‘A Walk for Education’ emphasizes benefits of college

The National Society of Black Engineers hopes to increase the number of minorities majoring in Science, Technology, Engineering and Mathematics  fields. As of 2012, the U.S. engineering workforce was composed of 5.5 percent African Americans, 12.7 percent Latinos, 4.5 percent Asians and 77.3 percent whites, according to the National Association for Minorities in Engineering in their 2012 annual report. 

The society held its event “A Walk for Education” on Oct. 19 from 11 a.m. to 2 p.m. The walk was geared toward encouraging underprivileged minorities to enroll in post-secondary education, said Edward Vaughn, the society’s community chairperson.

“AWFE is to increase awareness of the opportunities available through education, particularly in the STEM fields and to shatter myths about African-Americans in math, science, engineering and other technologies.”

Vaughn, junior in Engineering, said he hopes the community will utilize the information and increase the number of black college graduates within STEM fields.

More than 40 students volunteered in the walk, going door-to-door in low-income minority communities in Champaign to distribute information on college, scholarship information, SAT and ACT preparation tools as well as share information on the benefits of majoring in STEM fields.

“Hopefully the information will inspire them to go to college if they haven’t already been,” Vaughn said. “It’s important because we, as minorities, need to be educated in this society or else people will exercise their power upon us.”

Students on the walk made an effort to reach into the community and initiate a relationship that can be developed further, said Takeya Green, president of the University chapter of the society and senior in Engineering.

“Since we already have the higher education experience it is important for us to reach back and make sure that the ones that are younger than us are actually knowledgeable about the opportunities that are out there and about things they can do to get to higher education within the STEM fields,” she said.

Green said the importance of minorities majoring in STEM fields goes beyond history.

“It’s very important because as our history, African Americans are known to be undereducated,” Green said. “We tend to have jobs that are minimum wage and with (during) times of inflation it’s getting harder and harder. We’re promoting higher education within the STEM fields so that all African Americans can be on the same level of the playing field as everybody else.”

Ajibade Fashola, senior in Engineering, said while volunteering with Alpha Phi Alpha Fraternity, Inc., he made a connection with a young high school student.

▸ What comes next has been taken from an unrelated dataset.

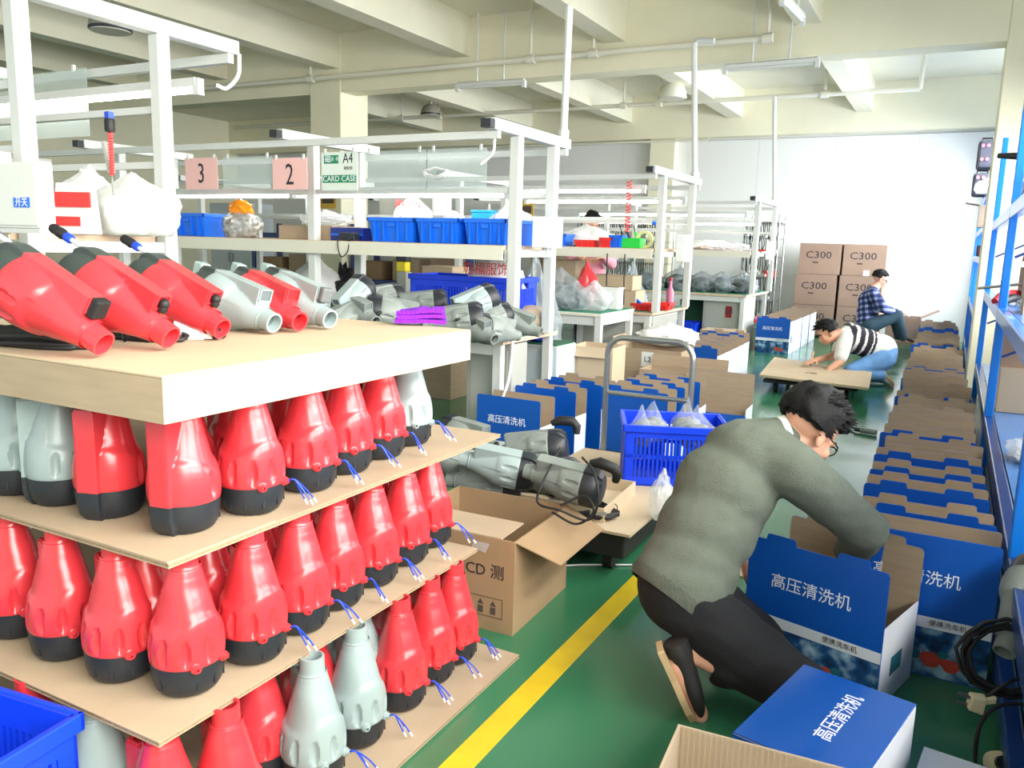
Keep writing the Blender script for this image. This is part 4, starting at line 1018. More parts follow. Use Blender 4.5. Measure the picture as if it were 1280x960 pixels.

“I’m a college student right now and the opportunity to go to college was readily available for me and the desire was there and that’s just something some people just don’t have because they don’t have the information and the push to want to go to college,” he said.

Fashola said programs like “A Walk For Education” are good because some minorities need to be pushed and supported to succeed.

“Sometimes I feel like we really take our education for granted because we don’t realize it’s a wonderful opportunity,” Fashola said. “College isn’t just about going and getting a degree — college really gives you an experience. You go there, you grow, you mature and you’re networking on some levels. You’re building a network of your own as well.”

After Fashola engaged in a personal conversation with the young high school student, he promised Fashola that he would go to college.